僕はラーメンマンだ
僕はラーメンを愛しています。
狂おしいほどラーメンを愛しているのです。
僕ほどラーメンに敬慕の情を抱いている人間は見たことがありません。
どんな金銀財宝、地位、美女、食をもってしても僕の中でのラーメンの至上性は決して揺るぎません。
仮に着の身着のままの幼気な少女が僕の家を訪ねてきたとします。
その少女は家庭内暴力蔓延る荒廃した家庭環境にほとほと嫌気がさし、突発的に家を飛び出してきた家出少女です。
行く当てなどなく、しかし家に帰れば冷徹漢である父の折檻が待っています。
そんな時に偶然通りかかった僕の家から何やらおいしそうな臭いが漂ってきます。
この臭いは、ラーメンだと気が付いた少女はしばらく茫然と僕の家の前にたたずんでいました。
少女にとってはラーメンは大好物であり、最後に食べたのはもう思い出せないくらいはるか遠く昔です。
そして僕が外に人影に気付き、ドアを開けるのです。
たじろぐ少女。
しかし明らかにその興味は僕のダイニングテーブルから漂ってくるラーメンの臭いに向けられています。
ダイニングテーブルのは上には出来立てほやほやの熱々のラーメンが鎮座しています。
それはただのラーメンではなく、刻み葱に焼き豚、煮卵にメンマ、そして適量のコショウと向かうところ敵なしの布陣となっています。
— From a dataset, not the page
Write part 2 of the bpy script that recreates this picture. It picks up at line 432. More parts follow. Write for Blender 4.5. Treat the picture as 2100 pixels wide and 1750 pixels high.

少女は星の子を散らしたような綺麗な瞳を潤まして無言の哀願をします。
どうかラーメンを食べさせてくださいと。
僕は逡巡します。
僕にとってもラーメンは己の命よりも尊いものであり、武士にとっての刀と同義であるからです。
そして僕は決心します。
そのダイニングテーブルの上に置かれているラーメンを少女の眼前に持っていき勢いよくすすりあげます。
顔を左右に振りながらこれでもかとすすりあげます。
本能のまま豪快に食らいつくのです。
捕らえた獲物に貪りつく肉食獣のように。
そして、少女に対して延髄ものの食レポをします。
「んマーーーーーーいぃ!!」
「コシコシの麺とあっさりとしつこくないスープのが口の中でハーモニーを奏でてるーーーーーーー!」
「星三つ!!」
もちろんこれがどんなに非人道的な行為であることは重々承知しています。
しかしこのラーメンを少女に譲ることは僕にできません。
一生十字架を背負うことになろうとも譲ることはできないのです。
僕はラーメンを命がけで愛しているからです。
目の前に熱々のラーメンがあるのに、それをわざわざ他人に譲ることなんかできません。
それがたとえ女、子供、老人だとしてもです。
ラーメンのためなら喜んで悪魔に魂を売り渡します。
少女にラーメンを譲ることはできない、しかし少しでもラーメンを食べてる感を味わって欲しいから、少女の目の間でラーメンを食べ、食レポをするのです。
ただの嫌がらせではなく僕なりの愛なのです。
僕だって本心では少女にラーメンを快く譲りたい、しかしこればかりはできません。
己の気持ちに嘘をつく人生ほど悲しいもはないのではないでしょうか。
そろそろおわかり頂けましたか?
僕のラーメン愛を。
そんじょそこらのラーメン好きとは一線を完全に画しているのです。
例え悪に身を落としてでもラーメンを食らう覚悟がそんじょそこらの自称ラーメン好きにあるのでしょうか?
国家だろうが僕を止めることはできません。
いつの日か、ラーメンくらいのめり込める女性と巡り合いたいものです。